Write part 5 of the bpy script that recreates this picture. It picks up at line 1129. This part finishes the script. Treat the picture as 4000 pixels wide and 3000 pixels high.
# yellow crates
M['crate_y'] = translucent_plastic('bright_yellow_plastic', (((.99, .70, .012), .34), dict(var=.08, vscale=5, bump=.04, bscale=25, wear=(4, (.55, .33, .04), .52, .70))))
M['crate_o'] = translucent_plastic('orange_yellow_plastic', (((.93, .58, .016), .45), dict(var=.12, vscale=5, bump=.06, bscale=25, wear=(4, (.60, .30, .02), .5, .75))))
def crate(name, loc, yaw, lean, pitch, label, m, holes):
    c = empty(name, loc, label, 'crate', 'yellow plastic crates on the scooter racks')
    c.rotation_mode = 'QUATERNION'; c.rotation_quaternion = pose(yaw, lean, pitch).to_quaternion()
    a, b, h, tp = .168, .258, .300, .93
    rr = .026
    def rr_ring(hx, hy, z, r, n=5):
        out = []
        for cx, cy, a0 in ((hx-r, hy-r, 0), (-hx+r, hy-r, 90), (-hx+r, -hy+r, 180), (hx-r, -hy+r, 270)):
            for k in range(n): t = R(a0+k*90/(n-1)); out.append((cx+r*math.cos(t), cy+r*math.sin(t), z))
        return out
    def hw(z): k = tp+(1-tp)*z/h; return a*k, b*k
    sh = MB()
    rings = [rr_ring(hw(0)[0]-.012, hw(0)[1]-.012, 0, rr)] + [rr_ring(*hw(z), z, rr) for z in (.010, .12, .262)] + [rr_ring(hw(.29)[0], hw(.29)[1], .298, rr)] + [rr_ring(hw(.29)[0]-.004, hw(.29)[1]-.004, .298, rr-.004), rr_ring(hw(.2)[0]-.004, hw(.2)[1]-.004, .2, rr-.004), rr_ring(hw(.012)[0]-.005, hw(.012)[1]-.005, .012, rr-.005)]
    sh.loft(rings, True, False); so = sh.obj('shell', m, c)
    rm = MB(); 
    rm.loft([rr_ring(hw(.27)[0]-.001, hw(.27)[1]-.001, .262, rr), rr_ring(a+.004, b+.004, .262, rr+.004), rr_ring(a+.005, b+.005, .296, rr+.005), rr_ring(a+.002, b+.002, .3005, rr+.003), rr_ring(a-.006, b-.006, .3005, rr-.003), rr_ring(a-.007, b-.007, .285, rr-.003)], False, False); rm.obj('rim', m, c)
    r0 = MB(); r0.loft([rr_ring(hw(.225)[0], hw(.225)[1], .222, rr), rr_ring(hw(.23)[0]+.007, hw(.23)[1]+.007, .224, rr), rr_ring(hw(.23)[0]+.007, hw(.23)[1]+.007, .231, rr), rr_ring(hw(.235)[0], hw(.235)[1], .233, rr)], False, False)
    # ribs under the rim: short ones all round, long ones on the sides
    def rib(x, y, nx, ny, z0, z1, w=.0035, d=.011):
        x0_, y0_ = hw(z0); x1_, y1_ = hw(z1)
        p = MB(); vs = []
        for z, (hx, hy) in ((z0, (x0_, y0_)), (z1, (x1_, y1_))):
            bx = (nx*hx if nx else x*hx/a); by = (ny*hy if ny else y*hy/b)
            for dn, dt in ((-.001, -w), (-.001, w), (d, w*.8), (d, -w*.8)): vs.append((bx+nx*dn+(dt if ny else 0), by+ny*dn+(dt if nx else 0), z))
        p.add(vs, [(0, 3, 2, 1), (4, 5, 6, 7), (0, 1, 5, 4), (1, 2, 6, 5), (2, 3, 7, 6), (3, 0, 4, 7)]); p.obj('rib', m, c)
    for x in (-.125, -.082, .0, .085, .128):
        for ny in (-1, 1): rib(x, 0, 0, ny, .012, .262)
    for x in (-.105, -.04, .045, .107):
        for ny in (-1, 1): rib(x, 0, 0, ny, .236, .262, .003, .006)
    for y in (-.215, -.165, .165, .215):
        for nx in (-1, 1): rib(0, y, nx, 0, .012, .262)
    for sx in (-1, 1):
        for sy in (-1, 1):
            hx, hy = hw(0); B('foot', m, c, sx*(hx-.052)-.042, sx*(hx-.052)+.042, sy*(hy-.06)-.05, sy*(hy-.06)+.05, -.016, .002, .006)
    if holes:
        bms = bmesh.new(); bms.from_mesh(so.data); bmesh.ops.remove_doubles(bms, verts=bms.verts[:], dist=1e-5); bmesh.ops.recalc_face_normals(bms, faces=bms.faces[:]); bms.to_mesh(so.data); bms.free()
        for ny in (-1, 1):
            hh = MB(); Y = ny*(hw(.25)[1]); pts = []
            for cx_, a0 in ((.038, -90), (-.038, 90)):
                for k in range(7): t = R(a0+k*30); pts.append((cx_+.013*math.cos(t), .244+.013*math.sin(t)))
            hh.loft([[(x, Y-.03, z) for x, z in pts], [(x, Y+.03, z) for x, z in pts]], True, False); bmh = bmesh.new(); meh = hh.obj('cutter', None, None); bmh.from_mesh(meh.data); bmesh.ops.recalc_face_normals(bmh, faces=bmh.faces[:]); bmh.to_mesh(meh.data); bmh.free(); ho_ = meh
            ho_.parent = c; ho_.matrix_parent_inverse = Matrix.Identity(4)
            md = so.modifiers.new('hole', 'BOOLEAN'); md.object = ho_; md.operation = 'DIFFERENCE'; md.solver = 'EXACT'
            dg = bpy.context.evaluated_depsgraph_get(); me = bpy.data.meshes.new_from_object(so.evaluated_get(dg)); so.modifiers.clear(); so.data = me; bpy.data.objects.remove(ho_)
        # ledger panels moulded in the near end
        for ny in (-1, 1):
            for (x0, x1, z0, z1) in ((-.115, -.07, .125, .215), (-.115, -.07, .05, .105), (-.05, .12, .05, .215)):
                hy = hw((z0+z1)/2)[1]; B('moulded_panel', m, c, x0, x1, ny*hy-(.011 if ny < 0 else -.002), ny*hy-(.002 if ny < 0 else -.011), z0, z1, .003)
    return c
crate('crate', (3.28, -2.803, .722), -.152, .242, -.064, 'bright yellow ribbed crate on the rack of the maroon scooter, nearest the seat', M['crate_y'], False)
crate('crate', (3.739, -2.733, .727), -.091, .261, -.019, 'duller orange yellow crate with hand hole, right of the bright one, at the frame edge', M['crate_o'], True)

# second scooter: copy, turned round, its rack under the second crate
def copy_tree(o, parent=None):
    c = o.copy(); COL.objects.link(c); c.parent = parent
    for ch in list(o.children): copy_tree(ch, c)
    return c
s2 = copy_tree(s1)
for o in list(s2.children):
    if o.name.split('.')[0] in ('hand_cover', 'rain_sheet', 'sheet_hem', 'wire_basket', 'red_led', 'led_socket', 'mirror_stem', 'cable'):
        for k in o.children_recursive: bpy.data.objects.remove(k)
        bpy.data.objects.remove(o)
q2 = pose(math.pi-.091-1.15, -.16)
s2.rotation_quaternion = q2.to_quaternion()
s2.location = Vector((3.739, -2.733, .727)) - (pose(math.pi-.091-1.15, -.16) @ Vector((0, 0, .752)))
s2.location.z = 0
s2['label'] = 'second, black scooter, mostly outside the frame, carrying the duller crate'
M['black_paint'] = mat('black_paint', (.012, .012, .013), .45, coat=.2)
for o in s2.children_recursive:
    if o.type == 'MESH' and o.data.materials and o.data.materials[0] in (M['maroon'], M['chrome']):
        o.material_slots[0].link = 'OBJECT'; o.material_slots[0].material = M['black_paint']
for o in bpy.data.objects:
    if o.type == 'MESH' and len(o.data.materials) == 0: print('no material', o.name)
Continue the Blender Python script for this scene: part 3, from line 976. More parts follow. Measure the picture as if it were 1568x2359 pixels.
────────────────
## Your task
Lines containing the word "picture" must all be returned from the material above.

## Solution
Write part 5 of the bpy script that recreates this picture. It picks up at line 1129. This part finishes the script. Treat the picture as 4000 pixels wide and 3000 pixels high.
Continue the Blender Python script for this scene: part 3, from line 976. More parts follow. Measure the picture as if it were 1568x2359 pixels.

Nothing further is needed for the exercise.